____ GIVEN MATERIAL

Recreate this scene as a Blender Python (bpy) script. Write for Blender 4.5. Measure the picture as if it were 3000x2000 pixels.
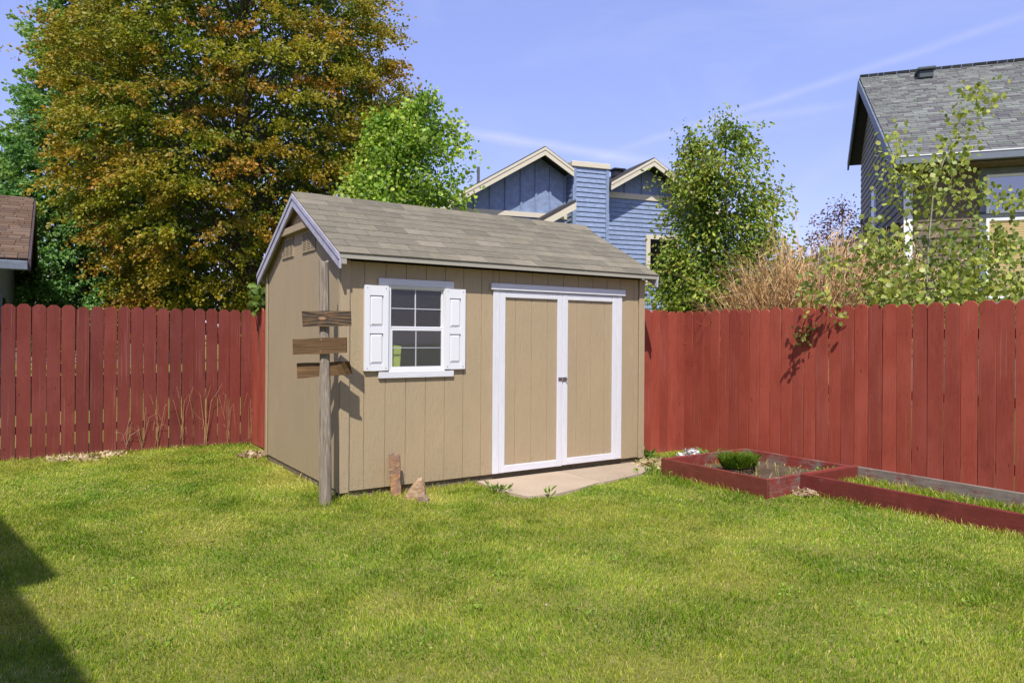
import bpy, math, random
import numpy as np
from mathutils import Vector, Matrix
R = math.radians
random.seed(7); rng = np.random.default_rng(11)
for o in list(bpy.data.objects): bpy.data.objects.remove(o)
sc = bpy.context.scene; C = sc.collection

# ------------------------------------------------------------------ camera, sky, sun, exposure
CAM_H = 1.45; F = 2108.0
cd = bpy.data.cameras.new("camera"); cam = bpy.data.objects.new("camera", cd); C.objects.link(cam)
cam.matrix_world = Matrix.Translation((0, 0, CAM_H)) @ Matrix.Rotation(R(90), 4, 'X') @ Matrix.Rotation(0.007, 4, 'Z')
cd.sensor_width = 36; cd.lens = F / 3000 * 36; cd.shift_y = -15 / 3000; cd.clip_end = 2000; cd.clip_start = .05
sc.camera = cam
SUN_EL, SUN_AZ = 54.0, 4.0          # the light travels towards +Y, four degrees to the right
w = bpy.data.worlds.new("World"); sc.world = w; w.use_nodes = True
sun = bpy.data.lights.new("sun", 'SUN'); sun.energy = 3.7; sun.angle = R(.53); sun.color = (1, .955, .88)
so = bpy.data.objects.new("sun", sun); C.objects.link(so)
ld = Vector((math.sin(R(SUN_AZ)) * math.cos(R(SUN_EL)), math.cos(R(SUN_AZ)) * math.cos(R(SUN_EL)), -math.sin(R(SUN_EL))))
so.rotation_euler = ld.to_track_quat('-Z', 'Y').to_euler(); so.location = (-2, -20, 30)
sc.view_settings.view_transform = 'Standard'; sc.view_settings.look = 'None'
sc.view_settings.exposure = 0.65; sc.view_settings.gamma = 1; sc.view_settings.use_curve_mapping = False
try:
    sc.cycles.max_bounces = 8; sc.cycles.transparent_max_bounces = 16; sc.cycles.use_denoising = True
except Exception: pass

def at(u, v, D):
    """surveyed image point (3000 px wide) at depth D metres -> world"""
    du, dv = u - 1500, v - 985
    x = du * math.cos(.007) + dv * math.sin(.007); y = -du * math.sin(.007) + dv * math.cos(.007)
    return Vector((x / F * D, D, CAM_H - y / F * D))

def cam_dir(u, v): return (at(u, v, 1) - Vector((0, 0, CAM_H))).normalized()

# ------------------------------------------------------------------ node helpers
class NT:
    def __init__(s, nt): s.nt = nt; s.n = nt.nodes; s.l = nt.links
    def new(s, t, **k):
        n = s.n.new(t)
        for a, b in k.items(): setattr(n, a, b)
        return n
    def put(s, sock, v):
        if hasattr(v, 'is_output') or isinstance(v, bpy.types.NodeSocket): s.l.new(v, sock)
        else:
            if isinstance(v, (tuple, list)) and len(v) == 3 and sock.type == 'RGBA': v = (*v, 1)
            sock.default_value = v
    def math(s, op, a, b=0.0, clamp=False):
        n = s.new('ShaderNodeMath', operation=op, use_clamp=clamp); s.put(n.inputs[0], a); s.put(n.inputs[1], b); return n.outputs[0]
    def vmath(s, op, a, b):
        n = s.new('ShaderNodeVectorMath', operation=op); s.put(n.inputs[0], a); s.put(n.inputs[1], b)
        return n.outputs['Value'] if op in ('DOT_PRODUCT', 'LENGTH') else n.outputs[0]
    def coord(s, scale=(1, 1, 1), kind='Object', rnd=False):
        t = s.new('ShaderNodeTexCoord').outputs[kind]
        if rnd:
            r = s.new('ShaderNodeObjectInfo').outputs['Random']
            cmb = s.new('ShaderNodeCombineXYZ')
            for i, k in enumerate((37.0, 91.0, 53.0)): s.put(cmb.inputs[i], s.math('MULTIPLY', r, k))
            t = s.vmath('ADD', t, cmb.outputs[0])
        m = s.new('ShaderNodeMapping'); s.put(m.inputs['Vector'], t); m.inputs['Scale'].default_value = scale
        return m.outputs[0]
    def noise(s, vec, scale=5, detail=4, rough=.55, dist=0):
        n = s.new('ShaderNodeTexNoise'); s.put(n.inputs['Vector'], vec); s.put(n.inputs['Scale'], scale)
        n.inputs['Detail'].default_value = detail; n.inputs['Roughness'].default_value = rough; n.inputs['Distortion'].default_value = dist
        return n.outputs['Fac']
    def ramp(s, fac, stops):
        n = s.new('ShaderNodeValToRGB'); s.put(n.inputs[0], fac); e = n.color_ramp.elements
        while len(e) < len(stops): e.new(.5)
        for i, (p, c) in enumerate(stops):
            e[i].position = p; e[i].color = (c, c, c, 1) if not isinstance(c, (tuple, list)) else (*c, 1)
        return n.outputs[0]
    def mix(s, fac, a, b, mode='MIX'):
        n = s.new('ShaderNodeMix', data_type='RGBA', blend_type=mode); s.put(n.inputs[0], fac); s.put(n.inputs[6], a); s.put(n.inputs[7], b)
        return n.outputs[2]
    def bump(s, h, strength=.3, dist=.01, normal=None):
        n = s.new('ShaderNodeBump'); s.put(n.inputs['Height'], h); n.inputs['Strength'].default_value = strength; n.inputs['Distance'].default_value = dist
        if normal is not None: s.put(n.inputs['Normal'], normal)
        return n.outputs[0]
    def rand(s): return s.new('ShaderNodeObjectInfo').outputs['Random']

def mat(name):
    m = bpy.data.materials.new(name); m.use_nodes = True; t = NT(m.node_tree)
    return m, t, t.n['Principled BSDF']

def simple(name, col, rough=.6, var=.12, nscale=30, bump=.15, metal=0, spec=.3, grain=None):
    m, t, b = mat(name)
    v = t.coord(grain or (1, 1, 1), rnd=True)
    n1 = t.noise(v, nscale, 5)
    n2 = t.noise(t.coord((1, 1, 1), rnd=True), 3, 3)
    f = t.math('ADD', t.math('MULTIPLY', n1, var * 2), t.math('MULTIPLY', n2, var * 1.4))
    f = t.math('ADD', f, 1 - var * 1.7)
    f = t.math('ADD', f, t.math('MULTIPLY', t.math('SUBTRACT', t.rand(), .5), var))
    t.put(b.inputs['Base Color'], t.mix(1, col, f, 'MULTIPLY'))
    b.inputs['Roughness'].default_value = rough; b.inputs['Metallic'].default_value = metal; b.inputs['Specular IOR Level'].default_value = spec
    if bump: t.put(b.inputs['Normal'], t.bump(n1, bump, .004))
    return m

# ------------------------------------------------------------------ world: clear sky, thin contrails
def build_world():
    t = NT(w.node_tree); bg = t.n['Background']
    sky = t.new('ShaderNodeTexSky', sky_type='NISHITA'); sky.sun_disc = False
    sky.sun_elevation = R(SUN_EL); sky.sun_rotation = R(180 + SUN_AZ)
    sky.altitude = 800; sky.air_density = 1.0; sky.dust_density = .6; sky.ozone_density = 2.0
    dirv = t.new('ShaderNodeTexCoord').outputs['Generated']
    col = t.mix(.62, t.mix(1, sky.outputs[0], (1.45, 1.10, 1.12), 'MULTIPLY'), (1.25, 1.70, 4.0))
    cloud = None
    wob = t.noise(dirv, 9, 5)
    for (p, q, width, amp) in [((1350, 385), (1900, 475), 0.010, .42), ((1850, 430), (3000, 48), .0075, .22), ((2080, 365), (2480, 305), .008, .16),
                               ((2250, 640), (2500, 420), .02, .08)]:
        A, B = cam_dir(*p), cam_dir(*q); nrm = A.cross(B).normalized(); mid = (A + B).normalized(); half = math.acos(max(-1, min(1, A.dot(B)))) / 2
        dd = t.math('ABSOLUTE', t.math('ADD', t.vmath('DOT_PRODUCT', dirv, tuple(nrm)), t.math('MULTIPLY', t.math('SUBTRACT', wob, .5), .010)))
        line = t.math('SUBTRACT', 1, t.math('DIVIDE', dd, width), True)
        along = t.vmath('DOT_PRODUCT', dirv, tuple(mid))
        c1, c0 = math.cos(half * .75), math.cos(half * 1.35)
        fade = t.math('DIVIDE', t.math('SUBTRACT', along, c0), c1 - c0, True)
        k = t.math('MULTIPLY', t.math('MULTIPLY', line, fade), amp)
        k = t.math('MULTIPLY', k, t.math('ADD', t.math('MULTIPLY', t.noise(dirv, 22, 4), 1.1), .35))
        cloud = k if cloud is None else t.math('ADD', cloud, k, True)
    m = t.new('ShaderNodeMapping'); t.put(m.inputs['Vector'], dirv); m.inputs['Scale'].default_value = (1.2, 1.0, 3.2); m.inputs['Rotation'].default_value = (.2, .35, .5)
    wisp = t.math('MULTIPLY', t.ramp(t.noise(m.outputs[0], 2.6, 7, .6, .6), [(.50, 0.0), (.80, 1.0)]), .20)
    cloud = t.math('ADD', cloud, wisp, True)
    fin = t.mix(cloud, col, (3.4, 3.5, 4.4))
    t.put(bg.inputs[0], fin); bg.inputs[1].default_value = .15
build_world()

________

__WRITTEN PROBLEM__. Return, unchanged, the lines from the first line of the material through the line that holds "sc = bpy.context.scene; C = sc.collection", inclusive, omitting pictures.

__TASK RESPONSE__.
Recreate this scene as a Blender Python (bpy) script. Write for Blender 4.5. Measure the picture as if it were 3000x2000 pixels.
import bpy, math, random
import numpy as np
from mathutils import Vector, Matrix
R = math.radians
random.seed(7); rng = np.random.default_rng(11)
for o in list(bpy.data.objects): bpy.data.objects.remove(o)
sc = bpy.context.scene; C = sc.collection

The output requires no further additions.